| Stored records |
▬▬▬▬▬▬
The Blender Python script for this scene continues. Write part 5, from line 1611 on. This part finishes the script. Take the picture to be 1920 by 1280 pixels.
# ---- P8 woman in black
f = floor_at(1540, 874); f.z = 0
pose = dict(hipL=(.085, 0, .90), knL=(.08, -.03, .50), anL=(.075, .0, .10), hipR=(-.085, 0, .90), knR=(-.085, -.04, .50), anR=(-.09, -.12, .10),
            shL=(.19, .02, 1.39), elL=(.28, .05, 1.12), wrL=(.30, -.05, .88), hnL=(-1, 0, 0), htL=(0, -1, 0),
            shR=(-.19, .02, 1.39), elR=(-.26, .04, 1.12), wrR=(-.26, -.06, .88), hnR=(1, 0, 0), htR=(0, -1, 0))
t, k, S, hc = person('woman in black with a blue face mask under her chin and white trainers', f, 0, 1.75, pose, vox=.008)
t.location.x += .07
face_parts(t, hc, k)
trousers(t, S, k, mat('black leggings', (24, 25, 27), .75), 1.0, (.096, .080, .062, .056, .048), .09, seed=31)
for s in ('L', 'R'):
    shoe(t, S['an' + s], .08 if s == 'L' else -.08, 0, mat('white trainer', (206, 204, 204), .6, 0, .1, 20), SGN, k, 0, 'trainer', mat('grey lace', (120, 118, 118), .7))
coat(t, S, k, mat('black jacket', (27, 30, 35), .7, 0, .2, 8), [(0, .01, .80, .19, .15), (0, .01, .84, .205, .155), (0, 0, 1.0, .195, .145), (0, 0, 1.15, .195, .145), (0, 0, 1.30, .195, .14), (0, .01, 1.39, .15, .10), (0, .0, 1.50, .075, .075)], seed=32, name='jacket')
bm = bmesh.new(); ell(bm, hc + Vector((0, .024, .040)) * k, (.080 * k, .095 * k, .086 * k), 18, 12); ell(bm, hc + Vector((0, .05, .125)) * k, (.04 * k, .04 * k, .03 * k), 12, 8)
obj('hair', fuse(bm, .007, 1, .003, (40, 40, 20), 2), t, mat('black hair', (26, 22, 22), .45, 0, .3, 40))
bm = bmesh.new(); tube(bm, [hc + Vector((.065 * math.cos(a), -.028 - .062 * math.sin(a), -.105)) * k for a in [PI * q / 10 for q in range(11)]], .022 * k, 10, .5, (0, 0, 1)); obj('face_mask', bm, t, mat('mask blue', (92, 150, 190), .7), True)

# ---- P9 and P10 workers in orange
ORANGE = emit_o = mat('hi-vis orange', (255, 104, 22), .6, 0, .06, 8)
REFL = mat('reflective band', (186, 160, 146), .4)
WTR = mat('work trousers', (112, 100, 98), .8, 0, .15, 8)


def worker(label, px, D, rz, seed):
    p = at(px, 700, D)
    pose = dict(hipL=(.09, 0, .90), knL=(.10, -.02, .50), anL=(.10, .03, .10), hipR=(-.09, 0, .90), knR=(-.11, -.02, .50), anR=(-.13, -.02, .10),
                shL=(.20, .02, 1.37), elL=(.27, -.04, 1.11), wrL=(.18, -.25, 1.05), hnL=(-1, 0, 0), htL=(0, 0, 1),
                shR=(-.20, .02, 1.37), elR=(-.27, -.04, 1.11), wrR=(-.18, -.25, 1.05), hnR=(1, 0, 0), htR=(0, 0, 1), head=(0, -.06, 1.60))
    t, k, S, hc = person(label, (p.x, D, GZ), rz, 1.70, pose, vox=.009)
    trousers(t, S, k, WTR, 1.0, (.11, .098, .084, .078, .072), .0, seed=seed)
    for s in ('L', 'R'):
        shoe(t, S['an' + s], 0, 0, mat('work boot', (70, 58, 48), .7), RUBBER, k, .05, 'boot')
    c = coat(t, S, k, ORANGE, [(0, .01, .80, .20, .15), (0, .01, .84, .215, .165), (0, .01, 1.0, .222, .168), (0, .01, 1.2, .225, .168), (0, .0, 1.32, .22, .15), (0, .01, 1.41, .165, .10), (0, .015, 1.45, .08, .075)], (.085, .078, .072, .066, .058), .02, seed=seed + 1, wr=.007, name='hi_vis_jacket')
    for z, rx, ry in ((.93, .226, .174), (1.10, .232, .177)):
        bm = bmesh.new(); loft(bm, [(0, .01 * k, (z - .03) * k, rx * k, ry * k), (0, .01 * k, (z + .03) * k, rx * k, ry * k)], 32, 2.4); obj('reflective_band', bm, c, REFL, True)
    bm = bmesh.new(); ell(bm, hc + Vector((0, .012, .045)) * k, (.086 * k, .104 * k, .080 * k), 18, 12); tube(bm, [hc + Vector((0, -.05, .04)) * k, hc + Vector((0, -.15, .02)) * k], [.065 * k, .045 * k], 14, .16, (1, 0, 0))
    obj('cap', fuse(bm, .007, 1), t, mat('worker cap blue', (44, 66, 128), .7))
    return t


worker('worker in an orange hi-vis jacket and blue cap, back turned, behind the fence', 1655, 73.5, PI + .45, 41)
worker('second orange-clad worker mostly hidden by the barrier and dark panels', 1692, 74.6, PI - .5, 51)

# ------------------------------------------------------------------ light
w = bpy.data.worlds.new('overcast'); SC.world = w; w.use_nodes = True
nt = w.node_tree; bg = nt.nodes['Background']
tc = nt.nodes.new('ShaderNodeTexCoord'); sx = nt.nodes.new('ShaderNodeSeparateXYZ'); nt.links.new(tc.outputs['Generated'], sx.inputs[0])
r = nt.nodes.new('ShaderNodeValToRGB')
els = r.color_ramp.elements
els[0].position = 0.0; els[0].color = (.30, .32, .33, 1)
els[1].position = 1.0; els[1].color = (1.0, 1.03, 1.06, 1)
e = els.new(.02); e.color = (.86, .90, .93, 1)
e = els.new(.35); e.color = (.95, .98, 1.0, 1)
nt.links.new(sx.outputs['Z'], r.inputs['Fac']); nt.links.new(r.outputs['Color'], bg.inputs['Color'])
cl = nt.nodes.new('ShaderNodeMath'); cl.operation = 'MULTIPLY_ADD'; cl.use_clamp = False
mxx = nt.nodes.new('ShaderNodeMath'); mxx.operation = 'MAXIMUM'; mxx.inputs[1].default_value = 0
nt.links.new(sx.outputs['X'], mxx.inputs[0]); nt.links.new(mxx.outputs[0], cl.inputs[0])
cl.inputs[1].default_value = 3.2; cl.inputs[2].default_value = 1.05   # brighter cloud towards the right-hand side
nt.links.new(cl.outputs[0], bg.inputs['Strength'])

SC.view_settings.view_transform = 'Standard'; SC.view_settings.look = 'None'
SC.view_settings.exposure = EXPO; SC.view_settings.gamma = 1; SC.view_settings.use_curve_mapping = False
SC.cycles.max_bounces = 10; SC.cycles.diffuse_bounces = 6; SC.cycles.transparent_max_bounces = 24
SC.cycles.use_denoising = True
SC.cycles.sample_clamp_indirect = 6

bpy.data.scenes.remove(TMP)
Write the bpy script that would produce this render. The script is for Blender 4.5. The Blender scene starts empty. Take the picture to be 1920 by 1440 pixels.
▬▬▬▬▬▬
| Instructions to follow |
Take the entries above and copy them out exactly.

| Task response |
The Blender Python script for this scene continues. Write part 5, from line 1611 on. This part finishes the script. Take the picture to be 1920 by 1280 pixels.
# ---- P8 woman in black
f = floor_at(1540, 874); f.z = 0
pose = dict(hipL=(.085, 0, .90), knL=(.08, -.03, .50), anL=(.075, .0, .10), hipR=(-.085, 0, .90), knR=(-.085, -.04, .50), anR=(-.09, -.12, .10),
            shL=(.19, .02, 1.39), elL=(.28, .05, 1.12), wrL=(.30, -.05, .88), hnL=(-1, 0, 0), htL=(0, -1, 0),
            shR=(-.19, .02, 1.39), elR=(-.26, .04, 1.12), wrR=(-.26, -.06, .88), hnR=(1, 0, 0), htR=(0, -1, 0))
t, k, S, hc = person('woman in black with a blue face mask under her chin and white trainers', f, 0, 1.75, pose, vox=.008)
t.location.x += .07
face_parts(t, hc, k)
trousers(t, S, k, mat('black leggings', (24, 25, 27), .75), 1.0, (.096, .080, .062, .056, .048), .09, seed=31)
for s in ('L', 'R'):
    shoe(t, S['an' + s], .08 if s == 'L' else -.08, 0, mat('white trainer', (206, 204, 204), .6, 0, .1, 20), SGN, k, 0, 'trainer', mat('grey lace', (120, 118, 118), .7))
coat(t, S, k, mat('black jacket', (27, 30, 35), .7, 0, .2, 8), [(0, .01, .80, .19, .15), (0, .01, .84, .205, .155), (0, 0, 1.0, .195, .145), (0, 0, 1.15, .195, .145), (0, 0, 1.30, .195, .14), (0, .01, 1.39, .15, .10), (0, .0, 1.50, .075, .075)], seed=32, name='jacket')
bm = bmesh.new(); ell(bm, hc + Vector((0, .024, .040)) * k, (.080 * k, .095 * k, .086 * k), 18, 12); ell(bm, hc + Vector((0, .05, .125)) * k, (.04 * k, .04 * k, .03 * k), 12, 8)
obj('hair', fuse(bm, .007, 1, .003, (40, 40, 20), 2), t, mat('black hair', (26, 22, 22), .45, 0, .3, 40))
bm = bmesh.new(); tube(bm, [hc + Vector((.065 * math.cos(a), -.028 - .062 * math.sin(a), -.105)) * k for a in [PI * q / 10 for q in range(11)]], .022 * k, 10, .5, (0, 0, 1)); obj('face_mask', bm, t, mat('mask blue', (92, 150, 190), .7), True)

# ---- P9 and P10 workers in orange
ORANGE = emit_o = mat('hi-vis orange', (255, 104, 22), .6, 0, .06, 8)
REFL = mat('reflective band', (186, 160, 146), .4)
WTR = mat('work trousers', (112, 100, 98), .8, 0, .15, 8)


def worker(label, px, D, rz, seed):
    p = at(px, 700, D)
    pose = dict(hipL=(.09, 0, .90), knL=(.10, -.02, .50), anL=(.10, .03, .10), hipR=(-.09, 0, .90), knR=(-.11, -.02, .50), anR=(-.13, -.02, .10),
                shL=(.20, .02, 1.37), elL=(.27, -.04, 1.11), wrL=(.18, -.25, 1.05), hnL=(-1, 0, 0), htL=(0, 0, 1),
                shR=(-.20, .02, 1.37), elR=(-.27, -.04, 1.11), wrR=(-.18, -.25, 1.05), hnR=(1, 0, 0), htR=(0, 0, 1), head=(0, -.06, 1.60))
    t, k, S, hc = person(label, (p.x, D, GZ), rz, 1.70, pose, vox=.009)
    trousers(t, S, k, WTR, 1.0, (.11, .098, .084, .078, .072), .0, seed=seed)
    for s in ('L', 'R'):
        shoe(t, S['an' + s], 0, 0, mat('work boot', (70, 58, 48), .7), RUBBER, k, .05, 'boot')
    c = coat(t, S, k, ORANGE, [(0, .01, .80, .20, .15), (0, .01, .84, .215, .165), (0, .01, 1.0, .222, .168), (0, .01, 1.2, .225, .168), (0, .0, 1.32, .22, .15), (0, .01, 1.41, .165, .10), (0, .015, 1.45, .08, .075)], (.085, .078, .072, .066, .058), .02, seed=seed + 1, wr=.007, name='hi_vis_jacket')
    for z, rx, ry in ((.93, .226, .174), (1.10, .232, .177)):
        bm = bmesh.new(); loft(bm, [(0, .01 * k, (z - .03) * k, rx * k, ry * k), (0, .01 * k, (z + .03) * k, rx * k, ry * k)], 32, 2.4); obj('reflective_band', bm, c, REFL, True)
    bm = bmesh.new(); ell(bm, hc + Vector((0, .012, .045)) * k, (.086 * k, .104 * k, .080 * k), 18, 12); tube(bm, [hc + Vector((0, -.05, .04)) * k, hc + Vector((0, -.15, .02)) * k], [.065 * k, .045 * k], 14, .16, (1, 0, 0))
    obj('cap', fuse(bm, .007, 1), t, mat('worker cap blue', (44, 66, 128), .7))
    return t


worker('worker in an orange hi-vis jacket and blue cap, back turned, behind the fence', 1655, 73.5, PI + .45, 41)
worker('second orange-clad worker mostly hidden by the barrier and dark panels', 1692, 74.6, PI - .5, 51)

# ------------------------------------------------------------------ light
w = bpy.data.worlds.new('overcast'); SC.world = w; w.use_nodes = True
nt = w.node_tree; bg = nt.nodes['Background']
tc = nt.nodes.new('ShaderNodeTexCoord'); sx = nt.nodes.new('ShaderNodeSeparateXYZ'); nt.links.new(tc.outputs['Generated'], sx.inputs[0])
r = nt.nodes.new('ShaderNodeValToRGB')
els = r.color_ramp.elements
els[0].position = 0.0; els[0].color = (.30, .32, .33, 1)
els[1].position = 1.0; els[1].color = (1.0, 1.03, 1.06, 1)
e = els.new(.02); e.color = (.86, .90, .93, 1)
e = els.new(.35); e.color = (.95, .98, 1.0, 1)
nt.links.new(sx.outputs['Z'], r.inputs['Fac']); nt.links.new(r.outputs['Color'], bg.inputs['Color'])
cl = nt.nodes.new('ShaderNodeMath'); cl.operation = 'MULTIPLY_ADD'; cl.use_clamp = False
mxx = nt.nodes.new('ShaderNodeMath'); mxx.operation = 'MAXIMUM'; mxx.inputs[1].default_value = 0
nt.links.new(sx.outputs['X'], mxx.inputs[0]); nt.links.new(mxx.outputs[0], cl.inputs[0])
cl.inputs[1].default_value = 3.2; cl.inputs[2].default_value = 1.05   # brighter cloud towards the right-hand side
nt.links.new(cl.outputs[0], bg.inputs['Strength'])

SC.view_settings.view_transform = 'Standard'; SC.view_settings.look = 'None'
SC.view_settings.exposure = EXPO; SC.view_settings.gamma = 1; SC.view_settings.use_curve_mapping = False
SC.cycles.max_bounces = 10; SC.cycles.diffuse_bounces = 6; SC.cycles.transparent_max_bounces = 24
SC.cycles.use_denoising = True
SC.cycles.sample_clamp_indirect = 6

bpy.data.scenes.remove(TMP)
Write the bpy script that would produce this render. The script is for Blender 4.5. The Blender scene starts empty. Take the picture to be 1920 by 1440 pixels.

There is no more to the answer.